Your task is to gather the lines below that hold the string "would".

** START OF Extracted material **

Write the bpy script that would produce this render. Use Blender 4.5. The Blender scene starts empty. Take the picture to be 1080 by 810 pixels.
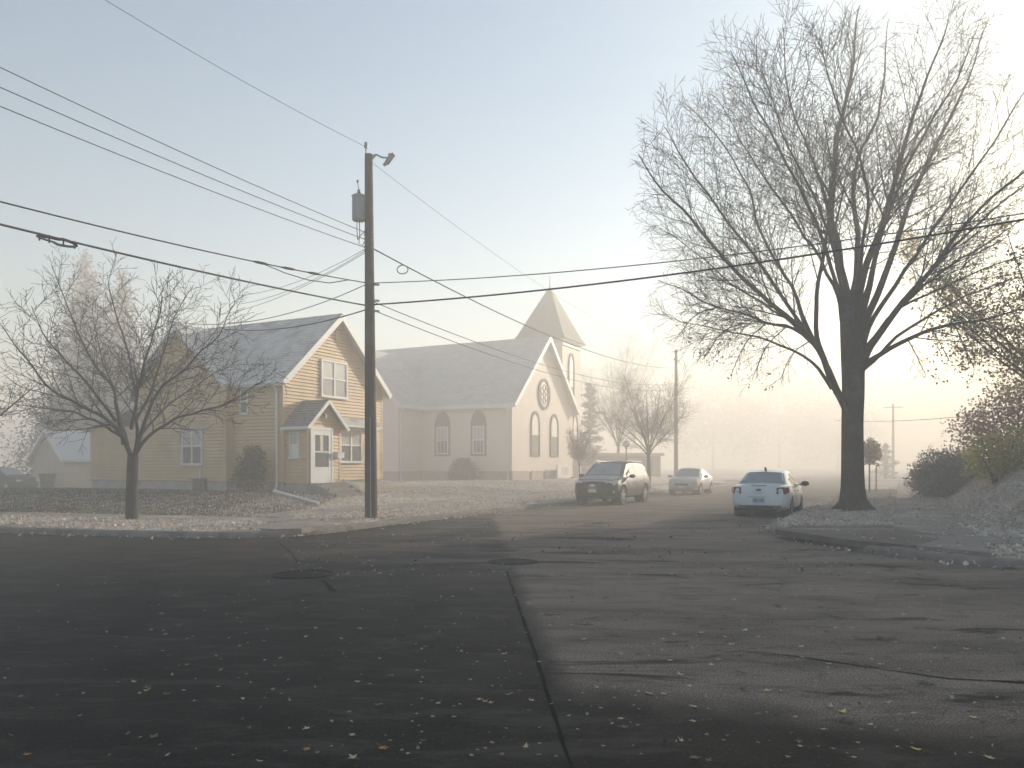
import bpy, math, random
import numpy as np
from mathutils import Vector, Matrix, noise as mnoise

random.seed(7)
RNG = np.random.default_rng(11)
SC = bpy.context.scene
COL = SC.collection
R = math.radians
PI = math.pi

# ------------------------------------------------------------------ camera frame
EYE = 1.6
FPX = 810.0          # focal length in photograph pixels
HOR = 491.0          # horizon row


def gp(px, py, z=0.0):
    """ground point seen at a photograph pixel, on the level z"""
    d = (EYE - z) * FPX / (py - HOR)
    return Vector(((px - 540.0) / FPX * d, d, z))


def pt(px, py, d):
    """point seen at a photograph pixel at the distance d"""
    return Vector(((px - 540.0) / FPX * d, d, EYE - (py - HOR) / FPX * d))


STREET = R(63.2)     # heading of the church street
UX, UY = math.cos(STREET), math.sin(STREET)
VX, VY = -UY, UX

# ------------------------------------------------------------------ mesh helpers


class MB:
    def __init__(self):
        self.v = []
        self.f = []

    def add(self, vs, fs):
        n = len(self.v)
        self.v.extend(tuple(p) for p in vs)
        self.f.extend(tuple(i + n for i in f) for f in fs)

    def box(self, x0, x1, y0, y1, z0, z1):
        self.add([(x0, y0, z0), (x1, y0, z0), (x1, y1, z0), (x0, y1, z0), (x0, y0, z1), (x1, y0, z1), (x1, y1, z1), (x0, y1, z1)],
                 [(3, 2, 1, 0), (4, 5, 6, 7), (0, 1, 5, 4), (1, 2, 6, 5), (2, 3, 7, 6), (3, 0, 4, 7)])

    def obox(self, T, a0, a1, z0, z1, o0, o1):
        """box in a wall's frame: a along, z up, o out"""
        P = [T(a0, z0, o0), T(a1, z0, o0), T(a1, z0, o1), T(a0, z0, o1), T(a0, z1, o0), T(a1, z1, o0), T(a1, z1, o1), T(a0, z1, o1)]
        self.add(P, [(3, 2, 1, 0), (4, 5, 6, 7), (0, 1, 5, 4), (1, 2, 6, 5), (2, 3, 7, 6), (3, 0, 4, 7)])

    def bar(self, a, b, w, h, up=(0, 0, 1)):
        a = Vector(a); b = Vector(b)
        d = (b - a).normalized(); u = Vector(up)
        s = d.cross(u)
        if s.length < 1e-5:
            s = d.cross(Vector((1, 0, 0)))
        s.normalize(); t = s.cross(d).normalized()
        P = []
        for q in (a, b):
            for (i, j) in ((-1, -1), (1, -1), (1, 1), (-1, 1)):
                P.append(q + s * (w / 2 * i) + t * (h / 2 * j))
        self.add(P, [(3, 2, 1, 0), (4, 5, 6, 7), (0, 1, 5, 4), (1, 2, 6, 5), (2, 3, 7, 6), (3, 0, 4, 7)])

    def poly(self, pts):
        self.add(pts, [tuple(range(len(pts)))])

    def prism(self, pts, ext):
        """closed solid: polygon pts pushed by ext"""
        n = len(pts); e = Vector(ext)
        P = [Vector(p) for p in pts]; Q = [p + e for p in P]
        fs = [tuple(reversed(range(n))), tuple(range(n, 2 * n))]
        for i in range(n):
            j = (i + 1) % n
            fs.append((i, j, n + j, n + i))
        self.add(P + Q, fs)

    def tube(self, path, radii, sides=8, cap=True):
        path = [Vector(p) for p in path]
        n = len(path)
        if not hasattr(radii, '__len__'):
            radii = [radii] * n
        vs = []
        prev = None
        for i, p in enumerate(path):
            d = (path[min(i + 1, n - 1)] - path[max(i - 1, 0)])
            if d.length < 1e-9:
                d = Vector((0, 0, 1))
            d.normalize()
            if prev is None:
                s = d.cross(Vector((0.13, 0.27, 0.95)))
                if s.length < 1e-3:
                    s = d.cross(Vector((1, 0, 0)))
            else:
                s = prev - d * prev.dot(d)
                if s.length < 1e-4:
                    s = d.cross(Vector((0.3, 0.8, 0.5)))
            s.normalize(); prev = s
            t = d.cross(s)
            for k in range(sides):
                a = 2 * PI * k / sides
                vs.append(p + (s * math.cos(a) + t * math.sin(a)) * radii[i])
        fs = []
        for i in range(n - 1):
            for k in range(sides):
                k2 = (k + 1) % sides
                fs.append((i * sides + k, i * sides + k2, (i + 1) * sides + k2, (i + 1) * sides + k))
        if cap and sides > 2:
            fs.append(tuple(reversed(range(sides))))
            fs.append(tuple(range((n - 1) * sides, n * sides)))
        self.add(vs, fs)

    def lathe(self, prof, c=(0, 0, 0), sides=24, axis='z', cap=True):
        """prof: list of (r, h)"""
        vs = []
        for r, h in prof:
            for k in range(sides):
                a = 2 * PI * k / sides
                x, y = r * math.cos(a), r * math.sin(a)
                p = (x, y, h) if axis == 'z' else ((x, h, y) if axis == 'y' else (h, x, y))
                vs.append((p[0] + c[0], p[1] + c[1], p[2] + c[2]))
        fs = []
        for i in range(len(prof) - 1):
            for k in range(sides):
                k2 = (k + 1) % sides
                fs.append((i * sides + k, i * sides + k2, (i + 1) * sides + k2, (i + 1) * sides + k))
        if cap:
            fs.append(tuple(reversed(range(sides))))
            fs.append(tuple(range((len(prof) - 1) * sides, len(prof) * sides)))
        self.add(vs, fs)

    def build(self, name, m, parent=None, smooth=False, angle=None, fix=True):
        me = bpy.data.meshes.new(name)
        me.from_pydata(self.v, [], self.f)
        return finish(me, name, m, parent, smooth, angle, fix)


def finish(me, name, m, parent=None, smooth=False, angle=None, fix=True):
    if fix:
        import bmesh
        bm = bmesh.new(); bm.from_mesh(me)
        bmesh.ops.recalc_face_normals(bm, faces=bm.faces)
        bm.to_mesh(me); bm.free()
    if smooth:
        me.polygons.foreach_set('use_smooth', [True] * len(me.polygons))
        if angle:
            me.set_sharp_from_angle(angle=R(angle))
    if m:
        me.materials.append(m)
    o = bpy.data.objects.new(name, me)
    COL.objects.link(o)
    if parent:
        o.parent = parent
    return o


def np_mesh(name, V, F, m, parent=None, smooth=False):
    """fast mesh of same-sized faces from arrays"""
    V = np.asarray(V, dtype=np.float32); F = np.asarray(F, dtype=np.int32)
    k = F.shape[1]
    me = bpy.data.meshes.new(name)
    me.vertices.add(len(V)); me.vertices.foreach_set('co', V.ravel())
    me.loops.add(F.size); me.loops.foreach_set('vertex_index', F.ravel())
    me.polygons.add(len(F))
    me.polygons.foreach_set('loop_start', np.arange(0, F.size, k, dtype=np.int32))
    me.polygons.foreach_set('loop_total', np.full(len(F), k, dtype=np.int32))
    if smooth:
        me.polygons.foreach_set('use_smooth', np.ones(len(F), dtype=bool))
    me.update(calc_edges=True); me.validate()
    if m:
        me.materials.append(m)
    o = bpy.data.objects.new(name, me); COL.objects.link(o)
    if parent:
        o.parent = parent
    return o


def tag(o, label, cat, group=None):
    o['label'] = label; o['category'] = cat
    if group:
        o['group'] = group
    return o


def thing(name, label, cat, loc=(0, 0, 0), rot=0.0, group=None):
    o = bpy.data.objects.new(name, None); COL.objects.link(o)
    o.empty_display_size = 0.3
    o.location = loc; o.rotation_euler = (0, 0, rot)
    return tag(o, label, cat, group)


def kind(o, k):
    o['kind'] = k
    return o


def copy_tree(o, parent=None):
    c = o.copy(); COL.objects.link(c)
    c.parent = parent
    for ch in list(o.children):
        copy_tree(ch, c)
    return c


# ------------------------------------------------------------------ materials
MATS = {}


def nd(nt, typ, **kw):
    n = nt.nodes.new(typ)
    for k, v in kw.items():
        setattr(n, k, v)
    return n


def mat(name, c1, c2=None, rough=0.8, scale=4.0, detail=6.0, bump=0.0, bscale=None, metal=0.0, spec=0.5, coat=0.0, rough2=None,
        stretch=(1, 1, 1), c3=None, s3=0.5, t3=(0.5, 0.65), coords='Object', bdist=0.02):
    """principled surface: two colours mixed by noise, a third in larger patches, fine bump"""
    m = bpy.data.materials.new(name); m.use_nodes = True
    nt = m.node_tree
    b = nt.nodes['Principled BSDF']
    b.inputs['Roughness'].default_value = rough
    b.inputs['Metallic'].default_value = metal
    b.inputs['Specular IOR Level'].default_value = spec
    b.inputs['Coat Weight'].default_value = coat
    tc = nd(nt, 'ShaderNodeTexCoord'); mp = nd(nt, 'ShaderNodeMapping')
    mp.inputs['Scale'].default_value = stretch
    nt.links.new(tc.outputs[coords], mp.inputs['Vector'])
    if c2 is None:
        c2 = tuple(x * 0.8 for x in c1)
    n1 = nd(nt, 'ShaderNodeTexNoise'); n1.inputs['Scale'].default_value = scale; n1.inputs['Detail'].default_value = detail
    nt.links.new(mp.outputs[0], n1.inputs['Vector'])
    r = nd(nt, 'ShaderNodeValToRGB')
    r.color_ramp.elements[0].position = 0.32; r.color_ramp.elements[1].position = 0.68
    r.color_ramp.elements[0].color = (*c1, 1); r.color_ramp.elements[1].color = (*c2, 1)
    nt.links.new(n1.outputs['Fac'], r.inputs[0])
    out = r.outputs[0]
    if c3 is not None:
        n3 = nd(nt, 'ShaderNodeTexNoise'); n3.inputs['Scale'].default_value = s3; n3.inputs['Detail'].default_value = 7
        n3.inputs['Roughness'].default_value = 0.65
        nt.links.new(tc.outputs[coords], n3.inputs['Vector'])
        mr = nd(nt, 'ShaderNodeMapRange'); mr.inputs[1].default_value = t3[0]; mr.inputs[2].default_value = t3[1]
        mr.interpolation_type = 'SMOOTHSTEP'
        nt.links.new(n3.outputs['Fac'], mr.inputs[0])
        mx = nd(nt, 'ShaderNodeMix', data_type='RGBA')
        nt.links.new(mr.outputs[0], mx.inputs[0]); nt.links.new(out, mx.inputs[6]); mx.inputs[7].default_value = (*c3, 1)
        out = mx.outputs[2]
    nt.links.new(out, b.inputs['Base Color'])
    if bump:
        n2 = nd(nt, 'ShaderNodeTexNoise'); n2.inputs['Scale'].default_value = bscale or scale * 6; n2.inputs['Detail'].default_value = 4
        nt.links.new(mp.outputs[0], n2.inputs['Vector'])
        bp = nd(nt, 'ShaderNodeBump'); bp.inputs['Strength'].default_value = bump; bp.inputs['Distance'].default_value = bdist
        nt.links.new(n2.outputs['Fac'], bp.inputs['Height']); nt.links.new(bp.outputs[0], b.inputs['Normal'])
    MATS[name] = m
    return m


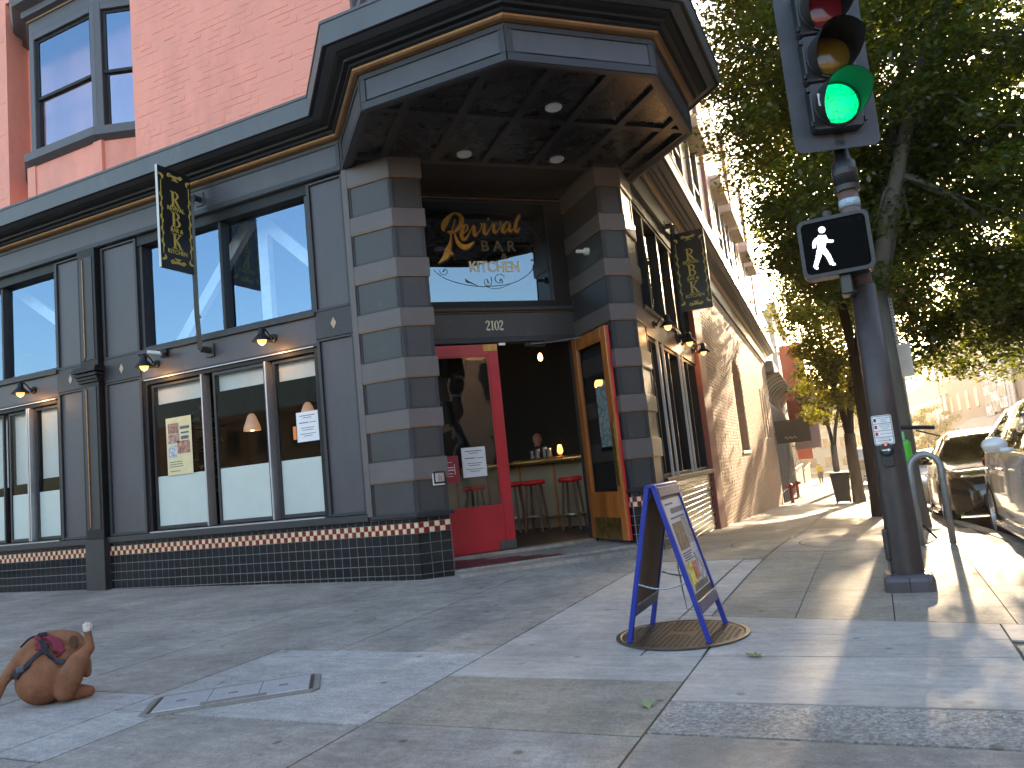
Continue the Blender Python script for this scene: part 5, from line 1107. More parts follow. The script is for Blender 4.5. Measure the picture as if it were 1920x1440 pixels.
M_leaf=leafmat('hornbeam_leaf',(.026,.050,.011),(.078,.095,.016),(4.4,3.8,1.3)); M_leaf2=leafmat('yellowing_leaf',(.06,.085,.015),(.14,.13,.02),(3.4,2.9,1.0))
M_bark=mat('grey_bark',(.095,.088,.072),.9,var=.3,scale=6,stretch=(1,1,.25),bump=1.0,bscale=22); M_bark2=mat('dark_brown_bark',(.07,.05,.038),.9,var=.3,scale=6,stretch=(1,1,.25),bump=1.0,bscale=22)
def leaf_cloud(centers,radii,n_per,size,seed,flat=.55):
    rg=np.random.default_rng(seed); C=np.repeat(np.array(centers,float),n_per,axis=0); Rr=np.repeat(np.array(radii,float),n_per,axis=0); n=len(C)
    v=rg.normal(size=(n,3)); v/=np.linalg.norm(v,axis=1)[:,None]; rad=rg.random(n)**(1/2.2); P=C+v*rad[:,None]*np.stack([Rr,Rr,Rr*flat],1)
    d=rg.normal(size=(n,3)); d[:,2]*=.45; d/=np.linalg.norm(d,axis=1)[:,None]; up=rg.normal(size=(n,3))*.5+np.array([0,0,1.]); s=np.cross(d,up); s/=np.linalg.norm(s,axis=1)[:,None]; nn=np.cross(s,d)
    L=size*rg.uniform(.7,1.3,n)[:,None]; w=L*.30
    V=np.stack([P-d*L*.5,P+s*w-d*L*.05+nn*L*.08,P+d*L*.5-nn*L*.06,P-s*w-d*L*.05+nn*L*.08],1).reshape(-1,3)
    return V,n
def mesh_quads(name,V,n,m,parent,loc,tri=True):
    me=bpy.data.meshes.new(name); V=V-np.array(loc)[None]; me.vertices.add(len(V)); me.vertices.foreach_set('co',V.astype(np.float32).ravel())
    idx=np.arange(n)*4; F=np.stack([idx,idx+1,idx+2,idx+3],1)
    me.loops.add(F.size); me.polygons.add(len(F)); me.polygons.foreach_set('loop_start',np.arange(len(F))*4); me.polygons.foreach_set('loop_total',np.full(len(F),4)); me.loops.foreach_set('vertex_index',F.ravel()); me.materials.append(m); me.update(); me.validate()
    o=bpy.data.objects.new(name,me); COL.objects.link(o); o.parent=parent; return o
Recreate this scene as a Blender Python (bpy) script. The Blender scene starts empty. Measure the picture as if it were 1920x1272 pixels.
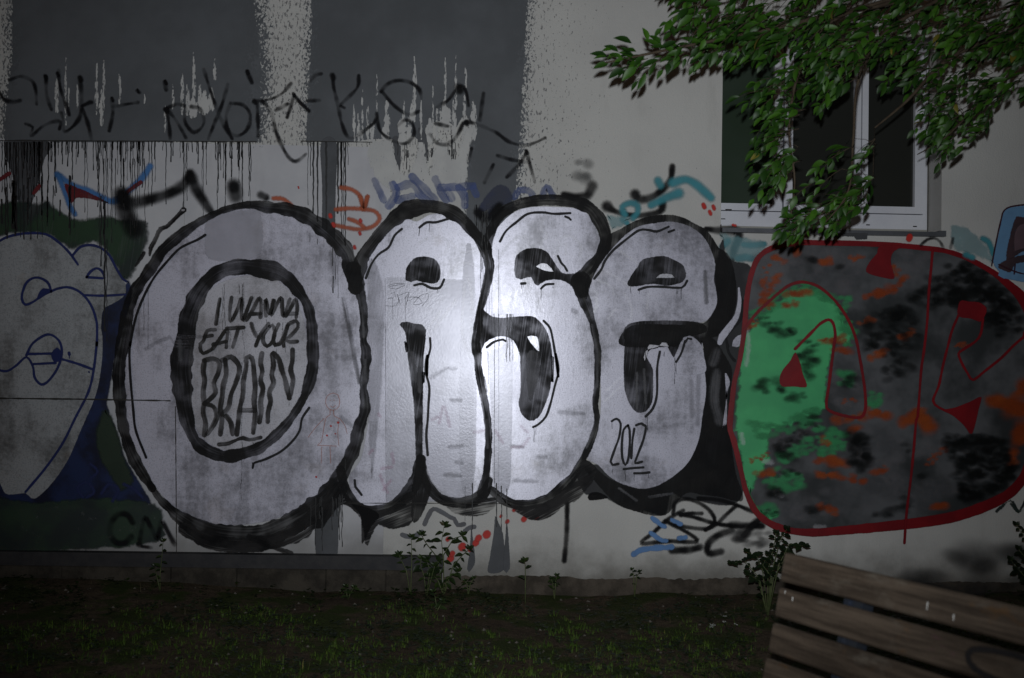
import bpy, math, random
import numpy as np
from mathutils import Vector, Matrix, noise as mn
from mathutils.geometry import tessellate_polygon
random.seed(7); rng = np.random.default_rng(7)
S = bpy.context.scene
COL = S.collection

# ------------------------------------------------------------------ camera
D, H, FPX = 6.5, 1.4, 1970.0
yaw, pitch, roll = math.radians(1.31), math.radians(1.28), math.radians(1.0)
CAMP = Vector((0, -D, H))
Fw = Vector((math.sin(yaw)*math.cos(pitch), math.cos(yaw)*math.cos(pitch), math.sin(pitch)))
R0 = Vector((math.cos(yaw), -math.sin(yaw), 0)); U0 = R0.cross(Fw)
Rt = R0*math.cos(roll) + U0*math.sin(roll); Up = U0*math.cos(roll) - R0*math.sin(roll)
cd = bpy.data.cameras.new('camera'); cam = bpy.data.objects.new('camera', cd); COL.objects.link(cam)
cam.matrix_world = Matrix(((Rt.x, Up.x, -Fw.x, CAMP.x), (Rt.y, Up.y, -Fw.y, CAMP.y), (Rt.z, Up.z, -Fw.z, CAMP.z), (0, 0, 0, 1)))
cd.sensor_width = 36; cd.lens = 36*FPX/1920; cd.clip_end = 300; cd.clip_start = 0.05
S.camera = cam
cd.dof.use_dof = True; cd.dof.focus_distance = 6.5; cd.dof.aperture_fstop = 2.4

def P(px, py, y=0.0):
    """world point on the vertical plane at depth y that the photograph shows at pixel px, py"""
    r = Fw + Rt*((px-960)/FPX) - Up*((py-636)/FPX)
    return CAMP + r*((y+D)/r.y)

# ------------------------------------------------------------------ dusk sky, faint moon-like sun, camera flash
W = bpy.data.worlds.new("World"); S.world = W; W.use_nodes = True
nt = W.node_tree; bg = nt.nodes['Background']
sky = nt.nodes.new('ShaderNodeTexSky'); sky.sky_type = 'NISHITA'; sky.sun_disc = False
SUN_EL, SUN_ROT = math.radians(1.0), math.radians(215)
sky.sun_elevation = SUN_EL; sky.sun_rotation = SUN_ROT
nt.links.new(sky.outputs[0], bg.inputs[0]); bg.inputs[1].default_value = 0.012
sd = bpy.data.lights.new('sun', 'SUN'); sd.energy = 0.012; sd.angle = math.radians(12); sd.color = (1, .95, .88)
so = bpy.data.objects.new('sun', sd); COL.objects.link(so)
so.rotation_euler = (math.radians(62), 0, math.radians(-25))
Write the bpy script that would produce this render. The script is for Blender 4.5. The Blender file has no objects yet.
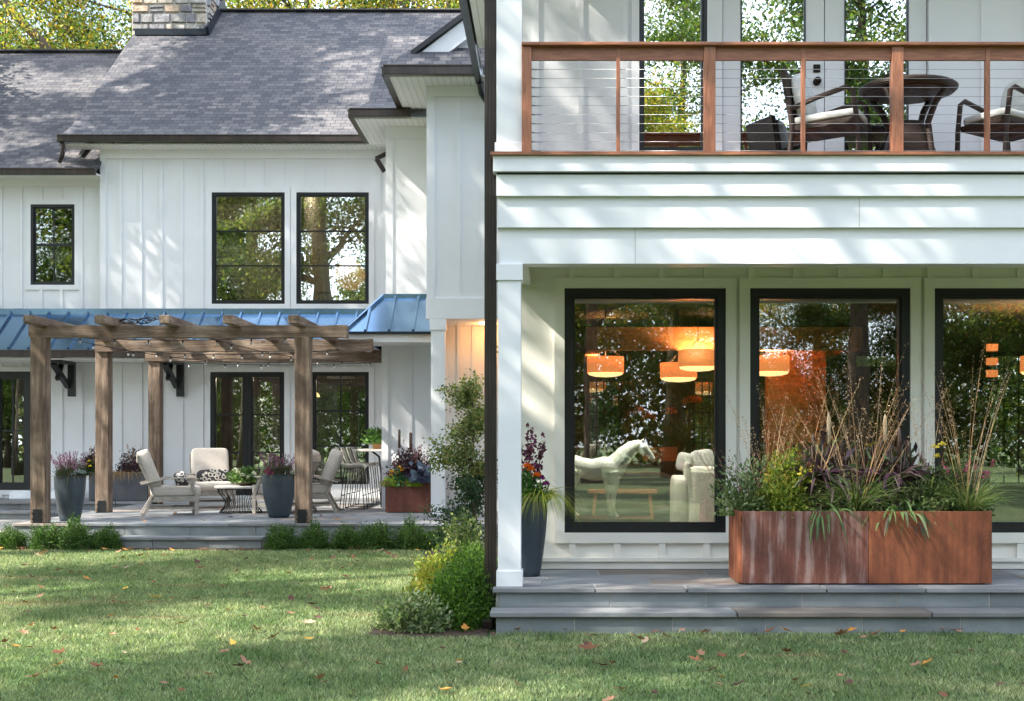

** END OF Extracted material **

Solution for this task>
Write the bpy script that would produce this render. Use Blender 4.5. The Blender scene starts empty. Take the picture to be 1080 by 810 pixels.
Write the bpy script that would produce this render. The script is for Blender 4.5. The Blender file has no objects yet.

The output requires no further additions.